Steven Quale has been hired to to direct New Line Cinema’s Category Six. The found-footage natural disaster movie, about high schoolers documenting a massive hurricane, was picked up as a spec from writer John Swetnam back in October. Quale, a visual effects protege of James Cameron who was a second unit director on Avatar, recently made his directorial debut with Final Destination 5, the New Line 3D pic that received some of the better critical notices of the franchise and has grossed $158 million worldwide since its August release. The studio’s Walter Hamada and Dave Neustater, the execs behind that film, also bought Category Six, and they moved fast to lock in Quale. Broken Road’s Todd Garner and Jeremy Stein are producing. Quale is repped by Gersh and Principato-Young.

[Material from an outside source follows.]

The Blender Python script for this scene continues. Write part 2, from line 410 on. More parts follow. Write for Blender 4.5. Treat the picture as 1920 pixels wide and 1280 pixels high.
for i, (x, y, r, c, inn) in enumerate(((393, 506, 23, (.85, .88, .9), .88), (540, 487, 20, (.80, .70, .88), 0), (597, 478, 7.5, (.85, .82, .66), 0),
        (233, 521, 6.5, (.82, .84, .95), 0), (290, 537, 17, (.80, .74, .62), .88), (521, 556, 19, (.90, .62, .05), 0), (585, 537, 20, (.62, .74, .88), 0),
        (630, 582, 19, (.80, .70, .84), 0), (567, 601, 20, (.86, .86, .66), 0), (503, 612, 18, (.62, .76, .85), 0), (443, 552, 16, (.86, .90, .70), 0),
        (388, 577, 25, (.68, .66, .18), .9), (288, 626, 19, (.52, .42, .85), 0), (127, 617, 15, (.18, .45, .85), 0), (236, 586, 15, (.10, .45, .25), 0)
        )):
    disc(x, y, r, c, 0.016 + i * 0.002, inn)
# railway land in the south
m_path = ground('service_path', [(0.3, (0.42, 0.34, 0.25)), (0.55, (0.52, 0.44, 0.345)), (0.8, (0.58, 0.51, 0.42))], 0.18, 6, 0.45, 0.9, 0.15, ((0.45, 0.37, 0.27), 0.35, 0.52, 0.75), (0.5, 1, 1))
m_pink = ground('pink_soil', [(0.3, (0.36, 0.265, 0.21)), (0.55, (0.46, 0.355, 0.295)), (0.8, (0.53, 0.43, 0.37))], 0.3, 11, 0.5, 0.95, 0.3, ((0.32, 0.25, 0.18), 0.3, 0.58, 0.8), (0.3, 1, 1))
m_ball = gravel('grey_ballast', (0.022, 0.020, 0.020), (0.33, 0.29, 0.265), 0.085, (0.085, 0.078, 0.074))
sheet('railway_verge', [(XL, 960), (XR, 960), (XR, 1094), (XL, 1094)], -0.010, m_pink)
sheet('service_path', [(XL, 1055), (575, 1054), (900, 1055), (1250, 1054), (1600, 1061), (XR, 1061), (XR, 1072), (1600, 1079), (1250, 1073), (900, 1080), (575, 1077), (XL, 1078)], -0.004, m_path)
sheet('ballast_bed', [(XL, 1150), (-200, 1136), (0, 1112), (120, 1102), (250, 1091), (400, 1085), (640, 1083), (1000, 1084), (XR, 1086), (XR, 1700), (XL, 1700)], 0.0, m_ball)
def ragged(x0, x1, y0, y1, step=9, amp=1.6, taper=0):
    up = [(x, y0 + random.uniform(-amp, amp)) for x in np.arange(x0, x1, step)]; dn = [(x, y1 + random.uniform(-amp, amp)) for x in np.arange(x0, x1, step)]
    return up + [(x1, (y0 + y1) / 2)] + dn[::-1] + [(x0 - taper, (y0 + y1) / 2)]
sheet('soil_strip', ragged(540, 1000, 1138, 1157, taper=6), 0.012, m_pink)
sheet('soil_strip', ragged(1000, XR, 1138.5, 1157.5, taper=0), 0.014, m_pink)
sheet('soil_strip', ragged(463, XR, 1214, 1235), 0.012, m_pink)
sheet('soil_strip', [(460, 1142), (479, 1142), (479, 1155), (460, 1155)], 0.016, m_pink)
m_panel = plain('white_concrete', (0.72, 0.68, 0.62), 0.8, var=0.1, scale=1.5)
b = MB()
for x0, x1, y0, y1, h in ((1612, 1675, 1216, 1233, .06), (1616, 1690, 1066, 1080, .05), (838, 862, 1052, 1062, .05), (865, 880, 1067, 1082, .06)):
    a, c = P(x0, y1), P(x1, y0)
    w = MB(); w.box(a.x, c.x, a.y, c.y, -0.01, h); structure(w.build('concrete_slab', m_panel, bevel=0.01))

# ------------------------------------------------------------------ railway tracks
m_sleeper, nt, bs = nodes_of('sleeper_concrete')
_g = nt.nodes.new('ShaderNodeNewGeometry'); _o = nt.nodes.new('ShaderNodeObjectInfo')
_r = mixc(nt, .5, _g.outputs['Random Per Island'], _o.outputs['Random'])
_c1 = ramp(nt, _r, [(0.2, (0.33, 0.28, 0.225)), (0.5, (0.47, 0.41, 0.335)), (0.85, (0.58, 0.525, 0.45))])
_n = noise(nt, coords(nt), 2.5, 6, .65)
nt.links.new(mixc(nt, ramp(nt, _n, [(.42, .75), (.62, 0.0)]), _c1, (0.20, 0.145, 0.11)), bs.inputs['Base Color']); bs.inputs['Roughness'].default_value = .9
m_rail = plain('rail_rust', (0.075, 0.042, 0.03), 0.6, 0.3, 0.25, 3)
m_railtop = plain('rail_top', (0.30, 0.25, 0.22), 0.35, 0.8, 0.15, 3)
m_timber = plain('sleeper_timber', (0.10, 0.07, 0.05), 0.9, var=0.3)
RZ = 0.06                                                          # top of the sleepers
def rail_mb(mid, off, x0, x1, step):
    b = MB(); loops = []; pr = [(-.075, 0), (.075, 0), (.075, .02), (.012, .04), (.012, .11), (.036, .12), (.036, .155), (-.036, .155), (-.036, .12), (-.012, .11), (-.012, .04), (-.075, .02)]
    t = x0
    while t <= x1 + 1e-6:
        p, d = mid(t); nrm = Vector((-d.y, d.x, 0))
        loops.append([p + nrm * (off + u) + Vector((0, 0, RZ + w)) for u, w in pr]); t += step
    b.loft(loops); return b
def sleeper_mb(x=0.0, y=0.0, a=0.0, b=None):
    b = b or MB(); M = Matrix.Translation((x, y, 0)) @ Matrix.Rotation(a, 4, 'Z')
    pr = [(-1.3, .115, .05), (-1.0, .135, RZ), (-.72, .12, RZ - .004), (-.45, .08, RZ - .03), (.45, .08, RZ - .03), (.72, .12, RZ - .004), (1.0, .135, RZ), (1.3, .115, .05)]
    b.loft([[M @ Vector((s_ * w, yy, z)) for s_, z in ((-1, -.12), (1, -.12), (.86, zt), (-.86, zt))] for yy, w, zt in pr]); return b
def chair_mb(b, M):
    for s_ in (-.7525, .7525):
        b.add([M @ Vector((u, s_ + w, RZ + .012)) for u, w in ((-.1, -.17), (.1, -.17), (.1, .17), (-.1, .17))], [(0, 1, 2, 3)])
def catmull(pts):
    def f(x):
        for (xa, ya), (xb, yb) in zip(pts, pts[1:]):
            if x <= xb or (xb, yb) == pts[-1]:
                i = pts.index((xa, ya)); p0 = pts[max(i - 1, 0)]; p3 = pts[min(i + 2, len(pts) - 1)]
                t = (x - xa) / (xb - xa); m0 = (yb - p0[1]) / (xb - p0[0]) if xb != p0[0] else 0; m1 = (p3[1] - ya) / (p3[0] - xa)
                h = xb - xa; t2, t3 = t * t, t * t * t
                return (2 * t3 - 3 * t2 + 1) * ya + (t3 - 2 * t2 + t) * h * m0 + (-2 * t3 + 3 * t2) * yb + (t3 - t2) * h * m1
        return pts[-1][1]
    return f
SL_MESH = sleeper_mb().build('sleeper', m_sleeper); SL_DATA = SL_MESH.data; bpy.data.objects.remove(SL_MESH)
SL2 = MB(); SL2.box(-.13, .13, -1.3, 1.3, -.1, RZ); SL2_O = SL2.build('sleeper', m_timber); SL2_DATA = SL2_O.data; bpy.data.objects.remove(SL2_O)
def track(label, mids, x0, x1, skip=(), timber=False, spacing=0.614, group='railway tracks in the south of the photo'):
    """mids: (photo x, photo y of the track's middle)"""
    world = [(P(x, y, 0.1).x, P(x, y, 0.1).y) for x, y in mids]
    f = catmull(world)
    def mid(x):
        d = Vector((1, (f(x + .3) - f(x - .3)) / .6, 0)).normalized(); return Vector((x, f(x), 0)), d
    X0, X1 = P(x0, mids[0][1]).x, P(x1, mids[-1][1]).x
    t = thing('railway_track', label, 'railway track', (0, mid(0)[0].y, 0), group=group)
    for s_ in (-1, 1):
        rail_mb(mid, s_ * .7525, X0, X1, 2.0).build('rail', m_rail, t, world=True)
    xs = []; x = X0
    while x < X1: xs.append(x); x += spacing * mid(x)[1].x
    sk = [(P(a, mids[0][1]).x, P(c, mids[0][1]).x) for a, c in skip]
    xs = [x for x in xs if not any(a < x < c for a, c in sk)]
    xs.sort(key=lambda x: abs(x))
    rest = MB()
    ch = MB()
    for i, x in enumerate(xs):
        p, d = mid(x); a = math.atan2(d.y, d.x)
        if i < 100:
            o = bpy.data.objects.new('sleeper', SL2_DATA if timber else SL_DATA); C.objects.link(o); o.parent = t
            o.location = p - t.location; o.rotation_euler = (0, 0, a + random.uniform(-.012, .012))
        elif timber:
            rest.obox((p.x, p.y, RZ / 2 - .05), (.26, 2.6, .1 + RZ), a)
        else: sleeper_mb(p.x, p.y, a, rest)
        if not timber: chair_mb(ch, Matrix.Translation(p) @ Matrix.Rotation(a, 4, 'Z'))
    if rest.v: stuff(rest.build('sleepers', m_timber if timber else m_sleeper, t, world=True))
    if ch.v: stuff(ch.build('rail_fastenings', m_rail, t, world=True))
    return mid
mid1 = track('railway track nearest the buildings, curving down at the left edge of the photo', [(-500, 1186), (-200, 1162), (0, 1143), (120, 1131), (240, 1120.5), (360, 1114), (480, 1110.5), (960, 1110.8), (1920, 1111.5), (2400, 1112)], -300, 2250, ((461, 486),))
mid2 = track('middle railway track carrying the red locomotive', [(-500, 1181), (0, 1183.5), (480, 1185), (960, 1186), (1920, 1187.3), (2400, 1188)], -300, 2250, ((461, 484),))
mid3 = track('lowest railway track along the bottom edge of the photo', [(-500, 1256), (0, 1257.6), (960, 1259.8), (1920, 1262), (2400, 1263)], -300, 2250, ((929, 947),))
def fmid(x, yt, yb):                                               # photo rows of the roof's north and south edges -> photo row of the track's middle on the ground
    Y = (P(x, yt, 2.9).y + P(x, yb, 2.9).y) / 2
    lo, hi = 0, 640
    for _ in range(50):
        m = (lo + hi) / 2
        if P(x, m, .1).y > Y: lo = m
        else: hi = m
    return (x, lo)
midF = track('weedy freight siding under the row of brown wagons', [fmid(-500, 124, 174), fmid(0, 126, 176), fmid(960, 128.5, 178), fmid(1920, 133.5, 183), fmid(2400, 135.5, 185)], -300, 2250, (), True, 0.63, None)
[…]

I want to see a remake of a Found-Footage pic written by Kutzman & Orci, starring Leo and directed by Michael Bay.
Let me guess: the hurricane is caused by aliens. Or ghosts. Or the devil.
pretty surprised they’re moving forward with this
This one is really going to suck.
This wasn’t a bad script and it made pretty good use of the found footage format.
Right on. It is a damn good script. At least someone here isn’t talking outta their ass.
Great. Just what I wanted to see…blurry, shaky footage of something already blurry and shaky. Hope they pass out dramamine in the theater.
If this is done right, it could be very entertaining. I actually survived Katrina and was stuck in 20 deep water, 10 foot waves and 220 mph winds for about six hours and if they can capture that experience on film, it could be pretty amazing. Don’t ever want to experience it again but it was the most profound experience of my 45 years….
I was pleasantly surprised with what Quayle did on the latest Final Destination film. He breathed new life into an otherwise dead franchise & the box office quoted is impressive.
Quale is ace
Quale did amazing things with FD 5. Imagine what he can do with good material.
I’ve read this script and thought it was fantastic. Its funny to hear all of the assumptions on here about the found footage aspect of the film. Many will be pleasantly surprised.